→ **Aim**
Beneath this line are entries. Copy the range from the line with "Recreate this scene" to the line with "R_ = math.radians", ends included, exactly; leave pictures out.

→ **Data lines**
——

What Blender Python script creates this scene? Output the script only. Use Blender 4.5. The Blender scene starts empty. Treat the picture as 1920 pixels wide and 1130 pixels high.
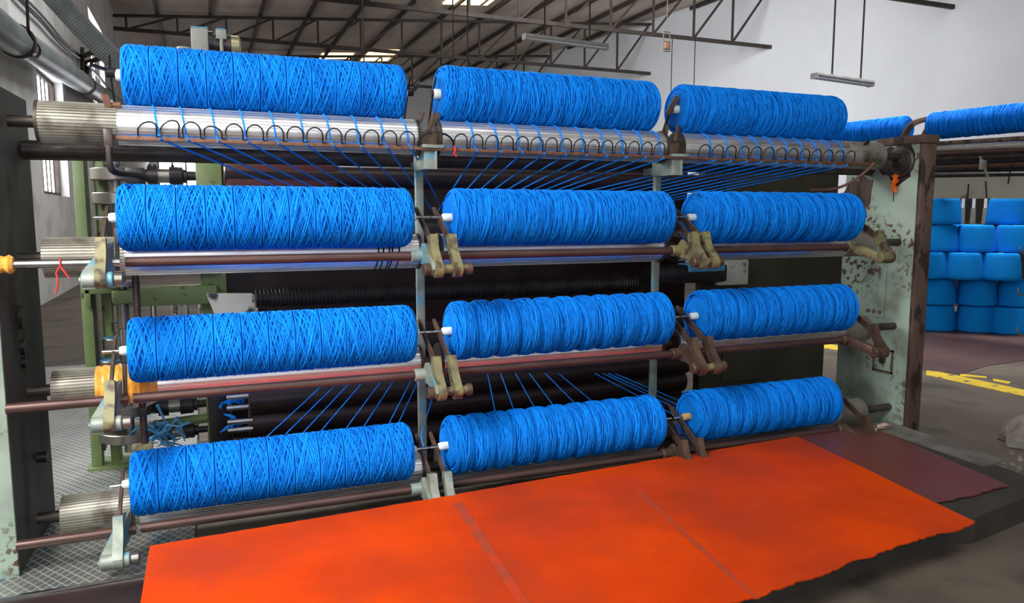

——

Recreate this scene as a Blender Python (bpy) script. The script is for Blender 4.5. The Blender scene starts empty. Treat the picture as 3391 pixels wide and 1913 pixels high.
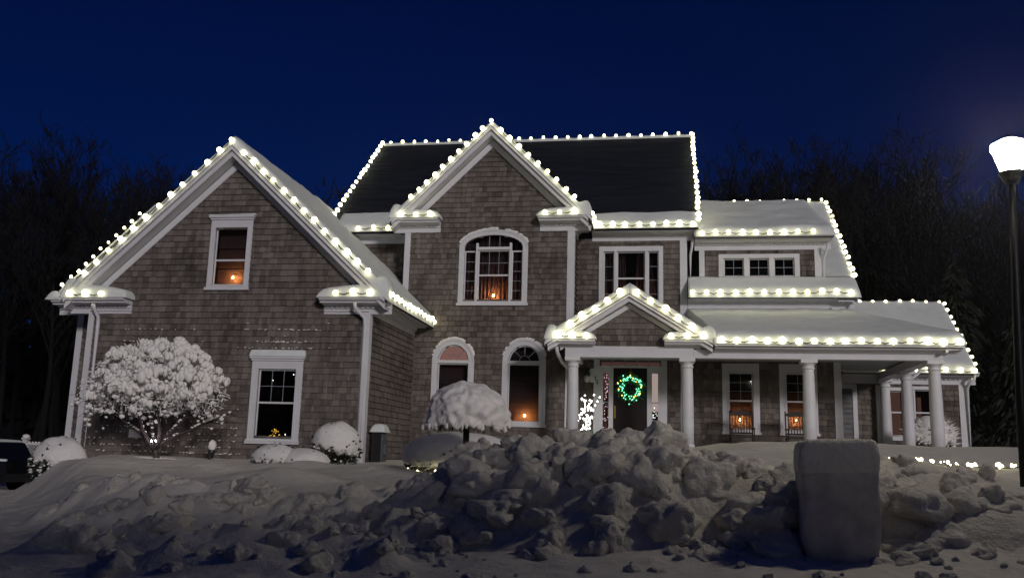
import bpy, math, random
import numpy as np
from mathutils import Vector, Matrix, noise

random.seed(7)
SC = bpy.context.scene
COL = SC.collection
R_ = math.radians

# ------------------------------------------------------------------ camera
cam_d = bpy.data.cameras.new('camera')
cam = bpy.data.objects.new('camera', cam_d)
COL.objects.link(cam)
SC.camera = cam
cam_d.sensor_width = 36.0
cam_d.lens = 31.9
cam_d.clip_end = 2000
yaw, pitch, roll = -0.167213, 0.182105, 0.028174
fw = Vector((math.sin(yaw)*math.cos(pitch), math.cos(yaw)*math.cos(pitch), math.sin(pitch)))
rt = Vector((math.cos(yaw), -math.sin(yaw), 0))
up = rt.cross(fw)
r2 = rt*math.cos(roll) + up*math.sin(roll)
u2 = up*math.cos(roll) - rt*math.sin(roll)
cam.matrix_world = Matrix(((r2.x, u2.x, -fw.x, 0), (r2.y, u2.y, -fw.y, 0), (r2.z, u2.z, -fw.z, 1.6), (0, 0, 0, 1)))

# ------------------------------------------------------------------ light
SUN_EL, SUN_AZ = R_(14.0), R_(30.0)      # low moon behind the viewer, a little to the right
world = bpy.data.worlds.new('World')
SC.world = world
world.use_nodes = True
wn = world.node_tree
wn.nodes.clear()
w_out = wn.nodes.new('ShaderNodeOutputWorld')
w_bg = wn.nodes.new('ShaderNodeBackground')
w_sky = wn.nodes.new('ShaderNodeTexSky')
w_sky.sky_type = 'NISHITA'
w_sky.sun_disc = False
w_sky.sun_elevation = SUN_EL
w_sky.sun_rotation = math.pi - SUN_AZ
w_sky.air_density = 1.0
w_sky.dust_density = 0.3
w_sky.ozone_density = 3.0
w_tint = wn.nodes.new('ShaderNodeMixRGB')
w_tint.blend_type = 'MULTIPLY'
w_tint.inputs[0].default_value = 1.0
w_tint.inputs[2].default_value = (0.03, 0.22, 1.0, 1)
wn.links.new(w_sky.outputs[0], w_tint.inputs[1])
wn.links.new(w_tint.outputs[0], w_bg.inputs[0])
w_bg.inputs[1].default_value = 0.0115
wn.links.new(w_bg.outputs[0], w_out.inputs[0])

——

→ **Exercise solution**
Recreate this scene as a Blender Python (bpy) script. The script is for Blender 4.5. The Blender scene starts empty. Treat the picture as 3391 pixels wide and 1913 pixels high.
import bpy, math, random
import numpy as np
from mathutils import Vector, Matrix, noise

random.seed(7)
SC = bpy.context.scene
COL = SC.collection
R_ = math.radians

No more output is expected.